The very first thing people need to know is “how do I get from point A to point B?” Everything else, even things that are in the same general information sphere, are roadside attractions. When you’re teaching, keep it in mind.

System Versus Self

Imagine that you’re the conductor of a trolley. It has numerous stops and is headed to Greenville. People board your trolley because they want to go to Greenville, and you sell them tickets and off you go. Once the trolley is full of passengers, you decide that you actually want to go to Redville, so you steer the trolley in that direction at the next interchange. To your shock, at the stop after that everyone gets off and demands a refund for the remaining fare.
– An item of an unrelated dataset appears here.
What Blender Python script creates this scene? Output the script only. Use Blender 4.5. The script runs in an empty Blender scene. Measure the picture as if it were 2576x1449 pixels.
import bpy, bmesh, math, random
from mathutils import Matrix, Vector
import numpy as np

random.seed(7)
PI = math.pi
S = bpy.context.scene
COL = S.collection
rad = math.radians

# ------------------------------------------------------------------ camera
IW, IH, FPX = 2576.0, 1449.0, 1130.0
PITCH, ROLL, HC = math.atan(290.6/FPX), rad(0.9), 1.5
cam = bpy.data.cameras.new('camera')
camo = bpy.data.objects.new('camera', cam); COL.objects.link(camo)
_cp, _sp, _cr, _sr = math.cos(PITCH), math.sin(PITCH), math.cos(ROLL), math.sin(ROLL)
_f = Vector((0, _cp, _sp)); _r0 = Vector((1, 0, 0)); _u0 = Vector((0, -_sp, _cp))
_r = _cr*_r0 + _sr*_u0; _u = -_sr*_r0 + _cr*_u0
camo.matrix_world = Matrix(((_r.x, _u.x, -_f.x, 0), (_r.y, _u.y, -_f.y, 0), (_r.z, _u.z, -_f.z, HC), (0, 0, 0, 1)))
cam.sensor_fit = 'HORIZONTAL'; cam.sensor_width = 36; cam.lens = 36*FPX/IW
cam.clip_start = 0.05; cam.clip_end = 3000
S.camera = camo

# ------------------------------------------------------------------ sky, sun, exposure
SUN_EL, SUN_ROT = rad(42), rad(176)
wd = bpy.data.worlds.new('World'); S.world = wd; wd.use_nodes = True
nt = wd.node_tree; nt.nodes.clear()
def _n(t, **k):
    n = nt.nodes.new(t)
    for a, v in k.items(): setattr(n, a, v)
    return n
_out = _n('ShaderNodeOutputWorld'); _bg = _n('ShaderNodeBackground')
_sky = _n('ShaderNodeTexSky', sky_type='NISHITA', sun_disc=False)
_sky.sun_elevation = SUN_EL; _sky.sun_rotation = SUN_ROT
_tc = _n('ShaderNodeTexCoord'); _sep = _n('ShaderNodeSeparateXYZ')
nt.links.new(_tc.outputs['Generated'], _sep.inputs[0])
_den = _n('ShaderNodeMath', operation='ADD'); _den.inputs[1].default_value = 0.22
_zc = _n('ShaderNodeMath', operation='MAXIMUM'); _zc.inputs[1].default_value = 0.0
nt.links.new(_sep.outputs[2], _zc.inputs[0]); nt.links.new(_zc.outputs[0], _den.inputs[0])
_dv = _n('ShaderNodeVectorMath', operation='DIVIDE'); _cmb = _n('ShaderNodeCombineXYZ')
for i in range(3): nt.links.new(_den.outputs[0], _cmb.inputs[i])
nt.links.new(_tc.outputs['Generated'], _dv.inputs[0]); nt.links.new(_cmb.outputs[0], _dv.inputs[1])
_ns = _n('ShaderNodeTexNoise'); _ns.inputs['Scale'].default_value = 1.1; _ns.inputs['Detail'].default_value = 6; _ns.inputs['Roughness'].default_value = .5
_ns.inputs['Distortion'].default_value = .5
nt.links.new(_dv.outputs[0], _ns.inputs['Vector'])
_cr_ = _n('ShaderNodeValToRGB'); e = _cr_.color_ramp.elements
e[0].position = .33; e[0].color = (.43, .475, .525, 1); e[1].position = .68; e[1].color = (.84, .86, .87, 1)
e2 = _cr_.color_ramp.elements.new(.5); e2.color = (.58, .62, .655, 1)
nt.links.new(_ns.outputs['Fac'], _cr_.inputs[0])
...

Doesn’t seem very strange to you, right? But replace “trolley” & “passengers” with “company” and “employees,” and it’s like everyone forgets.

Remember, no matter what system you’ve built – people don’t join up because they believe in that system. They join up because it gets them what they want. If the system changes, they might not go along for the ride. If you expect that every passenger will go along with every change simply because it’s obvious to you that it’s a good change for the system overall, you will be frustrated and disappointed often.

Before steering the trolley to Redville, before you even begin to plan the route, you have to sell Redville to your passengers. They can always find another trolley if you don’t.